Mother, daughter assigned same Miami University dorm room, 33 years apart

Credit: Scott Kissell

Credit: Scott Kissell

OXFORD — One new Miami University student this week moved into the same Emerson Hall room assigned to her mother 33 years earlier.

Sarah Bowling was assigned the room randomly, and it just happened to be the one her mother moved into in the fall of 1990.

“When my mom told me, we both screamed over the phone, and I was in total disbelief,” said Sarah, a 2023 Cincinnati Hills Christian Academy graduate who will major in integrated English language arts education.

Laura Everett Bowling graduated from Miami in 1994 with a bachelor’s degree in marketing and serves as the senior account manager for Cincinnati Magazine in advertising and event sponsorship sales.

“My first reaction was total and complete surprise, and absolute shock.
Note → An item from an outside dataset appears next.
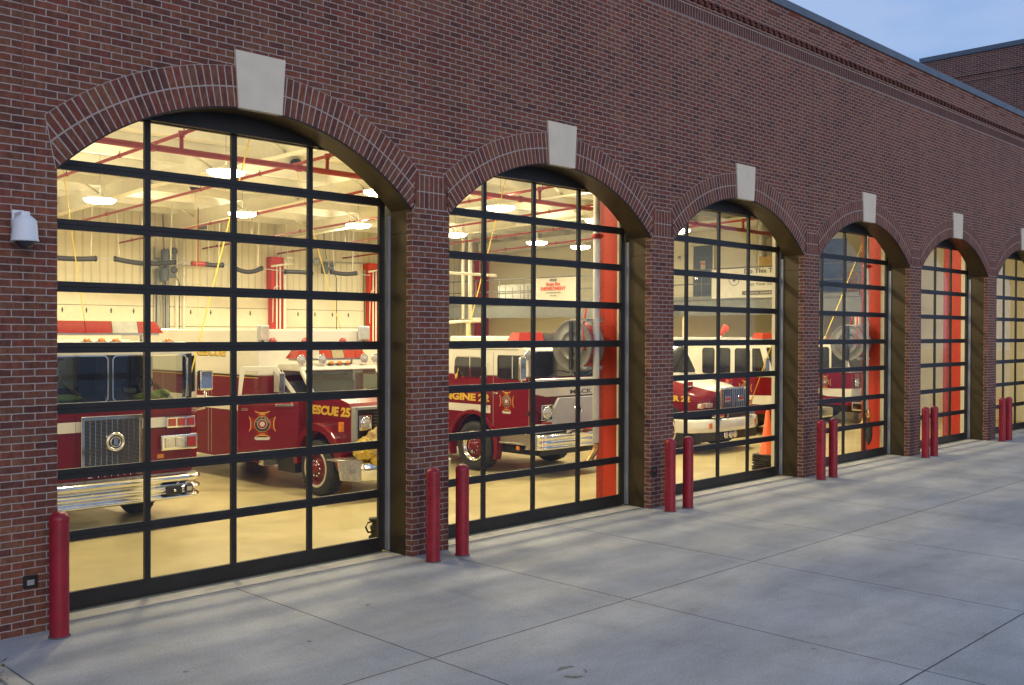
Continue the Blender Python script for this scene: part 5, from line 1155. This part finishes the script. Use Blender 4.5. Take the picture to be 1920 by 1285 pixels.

I just couldn’t believe it,” Laura said. “I was hoping she would be in South Quad just because that was where I lived, but never ever expected her to be in Emerson, let alone in my exact room.”

The odds of being assigned to the same residence hall of a parent are about 0.02%, said John Bailer, Distinguished University Professor emeritus of Statistics. But with 4,474 dorm rooms on campus, “the likelihood of being placed in the same room 33 years later is 1,099 to one,” he said, basing it on the 1,100 dorm rooms allocated to first-year female students. “You are more likely to be audited by the IRS than to be placed in the same room as a parent.”